The new wave of CBAM may affect 60 million tons of steel trade by 2030

CBAM has become a new challenge for global trade and the global steel market. Its introduction, in particular, has forced some countries to launch or declare the development of their own analog of the carbon border adjustment mechanism.

Australia. The government has planned two rounds of consultations on the feasibility of introducing the mechanism so that local companies do not find themselves at a disadvantage. Steel and cement will be the first to be considered. The final report, with the help of scientists, is expected to be prepared by the third quarter of 2024.

United Kingdom. The country plans to introduce a tax on imports of carbon-intensive products by 2027. It will apply to such sectors as iron, steel, aluminum, fertilizers, hydrogen, ceramics, glass, and cement. Further details, including the exact list of products covered by the mechanism, will be subject to consultations in 2024.

USA. In 2023, four key climate and trade bills were introduced in the US Congress. In particular, in November, Republican Bill Cassidy introduced the Foreign Pollution Fee Act of 2023 in the Senate.

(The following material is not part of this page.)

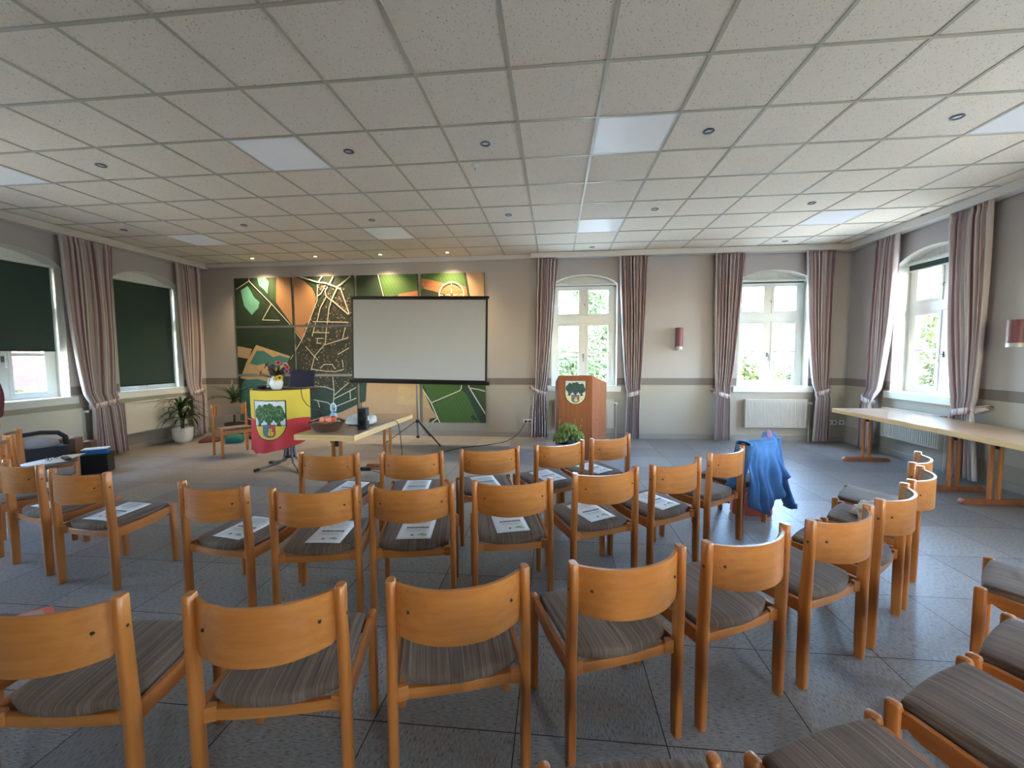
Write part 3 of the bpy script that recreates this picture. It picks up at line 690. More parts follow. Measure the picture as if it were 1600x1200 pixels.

It proposes carbon cross-border fees on imports of steel and other products manufactured with a higher carbon intensity. The document was generally supported by the American Iron and Steel Institute (AISI) and the Steel Manufacturers Association (SMA).

Canada. Last year, the Canadian government continued to work on a mechanism for regulating carbon emissions (in 2021, consultations were held on a scheme similar to the European one). It will initially apply to local companies that import carbon-intensive products from abroad (raw materials, tools, consumer goods). The point is that the mechanism should not affect products from jurisdictions that have a higher or equivalent carbon tariff. This could encourage the EU and possibly the US to harmonize their systems with Canada’s or offer certificates of recognition. Some provinces already have schemes in place to prevent carbon leakage.

Japan. The country has decided to introduce carbon pricing as part of its GX policy and is developing GX-ETS (to be implemented in FY2026) and GX-Surcharge (to be implemented in FY2028). The system may become a kind of equivalent to the CBA and is the subject of negotiations with the EU.

Latin America. In the future, the region may introduce its own regional measures for cross-border control over imports of carbon-intensive products, corresponding to the European CBAM, to balance trade. Representatives of the steel industry believe that this should happen along with the creation of a carbon market.

India. The Indian authorities planned to create their own carbon tax, in particular for selected exports to European countries in accordance with the CBAM principles proposed by the EU. There was also talk of introducing a tax on imports coming to India from the European Union. In addition, it was suggested that the EU could refund any carbon tax levied on Indian exporters, with the repatriated revenues being used for the country’s climate goals.

Some countries have become opponents of the European carbon border adjustment mechanism.

The China Iron and Steel Association (CISA) said that CBAM creates a new trade barrier for the country’s exports, does not take into account different stages of development in different countries and contradicts the principle of «common but differentiated responsibilities». The industry organization said that the mechanism is likely to increase China’s export costs for steel products by 4-6%. Earlier, the country stated that the EU should ensure that CBAM complies with WTO rules.

South Africa and India are challenging the new tax at the World Trade Organization as a discriminatory trade barrier. The African Group in the WTO argues that the administrative burden of the mechanism and its compliance will be heavy and prohibitive for most, if not all, developing countries.

Even Poland has become an opponent of the CBAM. In the summer of 2023, the country initiated judicial challenges, which, in particular, concern the CBAM and the EU ETS. Four complaints were filed with the Court of Justice of the European Union (CJEU) against the provisions that are part of the Fit for 55 package. In particular, the government argues that CBAM should have been passed by unanimous vote instead of a qualified majority vote.

Another source of concern for exporting countries to the EU is the leakage of confidential information constituting trade secrets. In particular, India, Taiwan, steelmakers from Japan and South Korea expressed their concerns in this regard.

The first reporting period for importers will end on January 31, 2024. Until the end of this year, companies will have the choice of reporting, submitting it according to the EU methodology, based on the equivalent method or benchmark values. The last option will be applied only until July.